*Task inputs*:
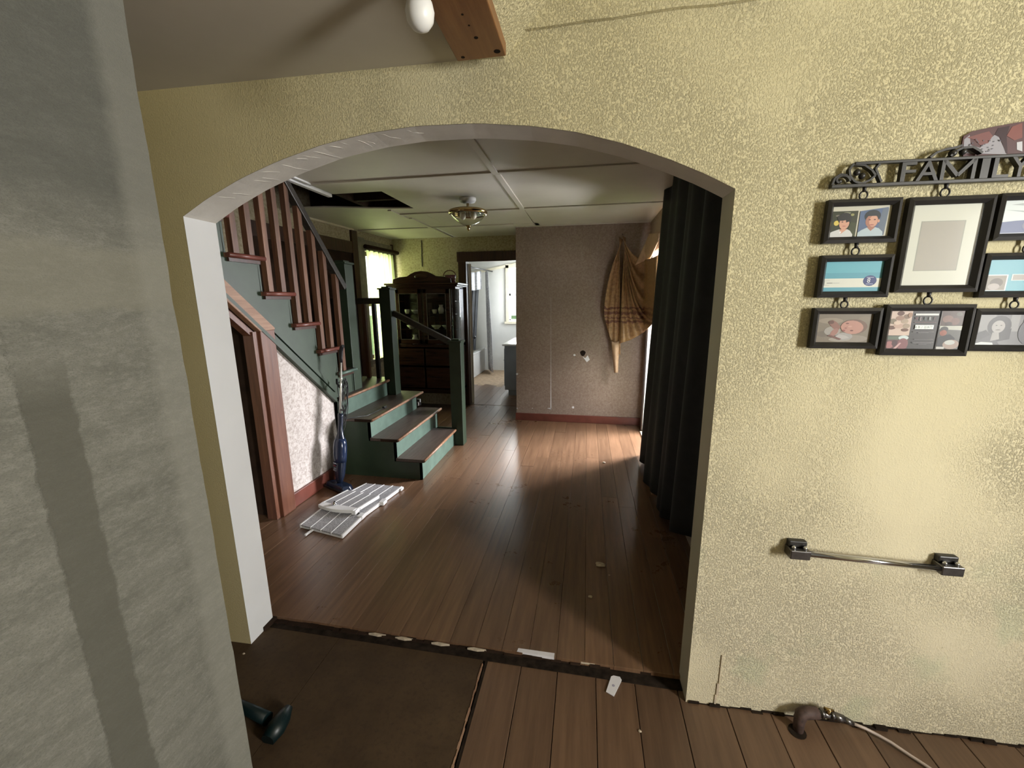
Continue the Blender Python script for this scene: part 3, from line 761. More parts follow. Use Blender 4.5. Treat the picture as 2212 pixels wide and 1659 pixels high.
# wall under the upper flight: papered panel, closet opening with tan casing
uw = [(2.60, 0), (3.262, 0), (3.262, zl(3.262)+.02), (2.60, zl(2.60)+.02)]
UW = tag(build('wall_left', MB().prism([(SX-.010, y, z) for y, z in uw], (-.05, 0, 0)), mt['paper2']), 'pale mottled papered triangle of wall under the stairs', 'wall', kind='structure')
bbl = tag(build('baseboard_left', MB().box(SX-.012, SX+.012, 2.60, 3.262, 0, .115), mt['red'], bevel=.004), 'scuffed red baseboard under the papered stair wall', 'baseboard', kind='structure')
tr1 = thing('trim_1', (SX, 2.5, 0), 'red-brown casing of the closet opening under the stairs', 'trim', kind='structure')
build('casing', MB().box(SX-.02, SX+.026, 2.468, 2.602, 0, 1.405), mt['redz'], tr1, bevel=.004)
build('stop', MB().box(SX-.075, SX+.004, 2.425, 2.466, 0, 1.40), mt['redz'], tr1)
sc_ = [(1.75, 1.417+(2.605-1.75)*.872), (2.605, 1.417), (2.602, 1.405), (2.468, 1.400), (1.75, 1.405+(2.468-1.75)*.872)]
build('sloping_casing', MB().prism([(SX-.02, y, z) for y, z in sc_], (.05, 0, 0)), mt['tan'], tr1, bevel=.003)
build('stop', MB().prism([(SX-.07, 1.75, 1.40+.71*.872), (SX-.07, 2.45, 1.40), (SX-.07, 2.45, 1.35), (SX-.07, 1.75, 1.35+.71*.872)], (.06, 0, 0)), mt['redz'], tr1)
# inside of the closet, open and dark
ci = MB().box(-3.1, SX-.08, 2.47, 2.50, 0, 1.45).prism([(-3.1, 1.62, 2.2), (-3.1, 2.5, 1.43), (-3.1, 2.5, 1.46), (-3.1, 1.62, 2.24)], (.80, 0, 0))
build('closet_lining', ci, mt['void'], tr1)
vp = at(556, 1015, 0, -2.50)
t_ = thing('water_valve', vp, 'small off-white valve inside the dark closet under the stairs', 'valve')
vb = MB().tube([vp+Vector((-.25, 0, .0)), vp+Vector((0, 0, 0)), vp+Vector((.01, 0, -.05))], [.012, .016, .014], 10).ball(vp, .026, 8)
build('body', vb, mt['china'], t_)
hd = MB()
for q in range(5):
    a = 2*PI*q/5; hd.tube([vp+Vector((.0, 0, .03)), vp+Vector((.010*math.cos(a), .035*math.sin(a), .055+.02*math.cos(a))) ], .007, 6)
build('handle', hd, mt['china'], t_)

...

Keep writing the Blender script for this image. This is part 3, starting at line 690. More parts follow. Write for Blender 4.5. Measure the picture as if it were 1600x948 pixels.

*Short problem*:
Transcribe each line of the data above, unaltered, from the one where "Continue the Blender" appears to the one where "build('handle', hd, mt['china'], t_)" appears, inclusive of both.

*Correct result*:
Continue the Blender Python script for this scene: part 3, from line 761. More parts follow. Use Blender 4.5. Treat the picture as 2212 pixels wide and 1659 pixels high.
# wall under the upper flight: papered panel, closet opening with tan casing
uw = [(2.60, 0), (3.262, 0), (3.262, zl(3.262)+.02), (2.60, zl(2.60)+.02)]
UW = tag(build('wall_left', MB().prism([(SX-.010, y, z) for y, z in uw], (-.05, 0, 0)), mt['paper2']), 'pale mottled papered triangle of wall under the stairs', 'wall', kind='structure')
bbl = tag(build('baseboard_left', MB().box(SX-.012, SX+.012, 2.60, 3.262, 0, .115), mt['red'], bevel=.004), 'scuffed red baseboard under the papered stair wall', 'baseboard', kind='structure')
tr1 = thing('trim_1', (SX, 2.5, 0), 'red-brown casing of the closet opening under the stairs', 'trim', kind='structure')
build('casing', MB().box(SX-.02, SX+.026, 2.468, 2.602, 0, 1.405), mt['redz'], tr1, bevel=.004)
build('stop', MB().box(SX-.075, SX+.004, 2.425, 2.466, 0, 1.40), mt['redz'], tr1)
sc_ = [(1.75, 1.417+(2.605-1.75)*.872), (2.605, 1.417), (2.602, 1.405), (2.468, 1.400), (1.75, 1.405+(2.468-1.75)*.872)]
build('sloping_casing', MB().prism([(SX-.02, y, z) for y, z in sc_], (.05, 0, 0)), mt['tan'], tr1, bevel=.003)
build('stop', MB().prism([(SX-.07, 1.75, 1.40+.71*.872), (SX-.07, 2.45, 1.40), (SX-.07, 2.45, 1.35), (SX-.07, 1.75, 1.35+.71*.872)], (.06, 0, 0)), mt['redz'], tr1)
# inside of the closet, open and dark
ci = MB().box(-3.1, SX-.08, 2.47, 2.50, 0, 1.45).prism([(-3.1, 1.62, 2.2), (-3.1, 2.5, 1.43), (-3.1, 2.5, 1.46), (-3.1, 1.62, 2.24)], (.80, 0, 0))
build('closet_lining', ci, mt['void'], tr1)
vp = at(556, 1015, 0, -2.50)
t_ = thing('water_valve', vp, 'small off-white valve inside the dark closet under the stairs', 'valve')
vb = MB().tube([vp+Vector((-.25, 0, .0)), vp+Vector((0, 0, 0)), vp+Vector((.01, 0, -.05))], [.012, .016, .014], 10).ball(vp, .026, 8)
build('body', vb, mt['china'], t_)
hd = MB()
for q in range(5):
    a = 2*PI*q/5; hd.tube([vp+Vector((.0, 0, .03)), vp+Vector((.010*math.cos(a), .035*math.sin(a), .055+.02*math.cos(a))) ], .007, 6)
build('handle', hd, mt['china'], t_)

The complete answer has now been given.